No, è che la gente dice: “Sei fortunata tu, che puoi stare a casa con la Marmocchia. Che vuoi di più?“.
E che voglio di più?
Un Lucano, direbbe qualcuno. Io, invece, opterei anche solo per non dovermi portare appresso il signor Murphy e la sua cavolo di legge ogni volta che esco di casa con la nana.
Per esempio, dice Murphy “La possibilità che un vasetto di omogeneizzato alla prugna vi sfugga dalle mani e si sfracelli al suolo lanciando in orbita una scheggia di vetro impazzita che, dopo aver transitato tra Giove e Nettuno, discenda di nuovo sulla Terra sfregiandovi una gamba, è inversamente proporzionale al vostro desiderio che questo accada“.
Ore 16, dopo la pennica marmocchia, io, nana e Murphy ci rechiamo al più vicino supermercato per reperire qualche genere di prima necessità che tenga compagnia alle mosche che abitano il nostro frigo ormai da un pezzo.
Da madre premurosa quale sono, non dimentico i vasetti di prugna, potente arma contro l’intestino pigro della Marmocchia.
Le cassiere latitano, Murphy sogghigna (“Se il contratto di lavoro del personale del supermercato prevede una pausa caffè, questa verrà effettuata nel momento esatto in cui finisci la spesa e ti rechi alle casse per pagare“).
Lo guardo di sghembo e mi dirigo verso le casse automatiche.
“Benvenuti” trilla la vocina registrata “Passare il prodotto e inserirlo nel sacchetto“.
Passo il codice a barre sul nastro e ripongo il primo articolo nel sacchetto.
“Inserire il prodotto nel sacchetto” ripete la signorina del nastro registrato.
Sollevo l’articolo e lo ripongo di nuovo nel sacchetto.
“Articolo non trovato. Inserire il prodotto nel sacchetto“.
“L’ho inseritooo” rispondo come se potesse sentirmi.
“Inserire il prodotto nel sacchetto”.
Inizio ad adirarmi e nel tira e molla qualcosa mi sfugge.
È un innocuo vasetto di prugna, alleato intestinale di famiglia. Niente di più.
Ma nello sfracellarsi al suolo si frantuma in mille pezzi lanciando in orbita una quantità di frutta frullata e vetro che non credevo potesse contenere.
La scena mi scorre davanti agli occhi come al rallenty. Finché una melma dal colore poco rassicurante mi inzuppa per intero gambe e piedi.
Ops.
Accorre una tizia in divisa.
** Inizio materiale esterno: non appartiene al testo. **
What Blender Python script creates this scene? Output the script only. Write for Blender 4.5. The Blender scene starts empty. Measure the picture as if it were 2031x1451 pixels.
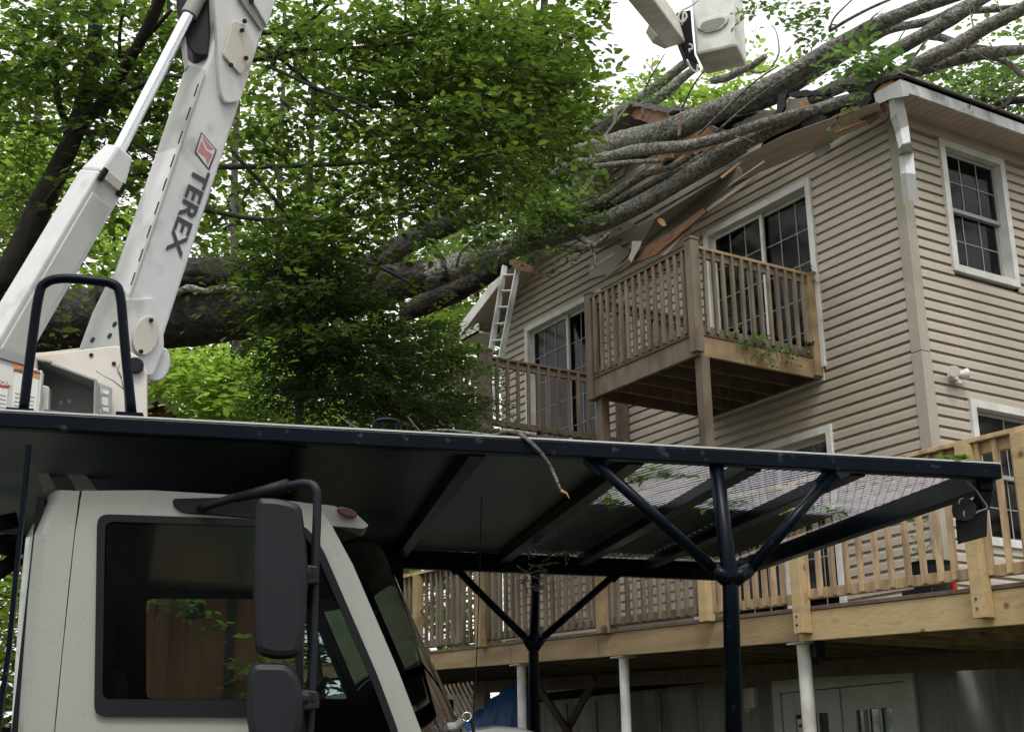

Ha l’accento russo, lo sguardo truce e credo mi odi.
Mi porge un mini quadrato di scottex e ordina: “Tu pulisce!”.
La ringrazio sperando si riferisca alle mie gambe e non al pavimento.
E mentre cerco di rimediare al disastro, spunta una striscia rossastra appena sopra alla caviglia: aiuto!
L’ultima cosa che ricordo è Mitch di Baywatch che corre verso di me. Sotto l’ascella regge una valigetta del pronto soccorso, al posto della classica tavoletta da surf. Poi il buio.
Quando mi riprendo Mitch sta armeggiando con le garze. Si gira e sorride. Non male. Anche se forse ci rimetto la gamba.
Intanto un paio d’occhi che conosco benissimo mi stanno scrutando. “Tutto a posto amore, la mamma sta bene!”, mento spudoratamente e passo oltre. C’è un tizio della sicurezza. Pare piuttosto allarmato. Poi con una mano si aggiusta l’auricolare: “Emergenza, ripeto emergenza, allertate immediatamente le telecamere”. E fugge via correndo.
Lo sapevo, è grave. Forse non me la caverò.
Solo più tardi apprendo che la sua preoccupazione non era affatto diretta alla mia gamba, bensì all’uscita senza acquisti che aveva lasciato incustodita per soccorrermi.
E così torniamo a casa. I sandali impregnati di prugna, la Marmocchia un po’ perplessa, senza spesa e con una gamba fasciata fino al ginocchio (ché Mitch era un gran bel vedere, ma dovrebbe rileggersi il capitolo su come fare una buona fasciatura).
Fortunata io, che posso andare a far la spesa con la Marmocchia. E poi dicono che la frutta fa bene!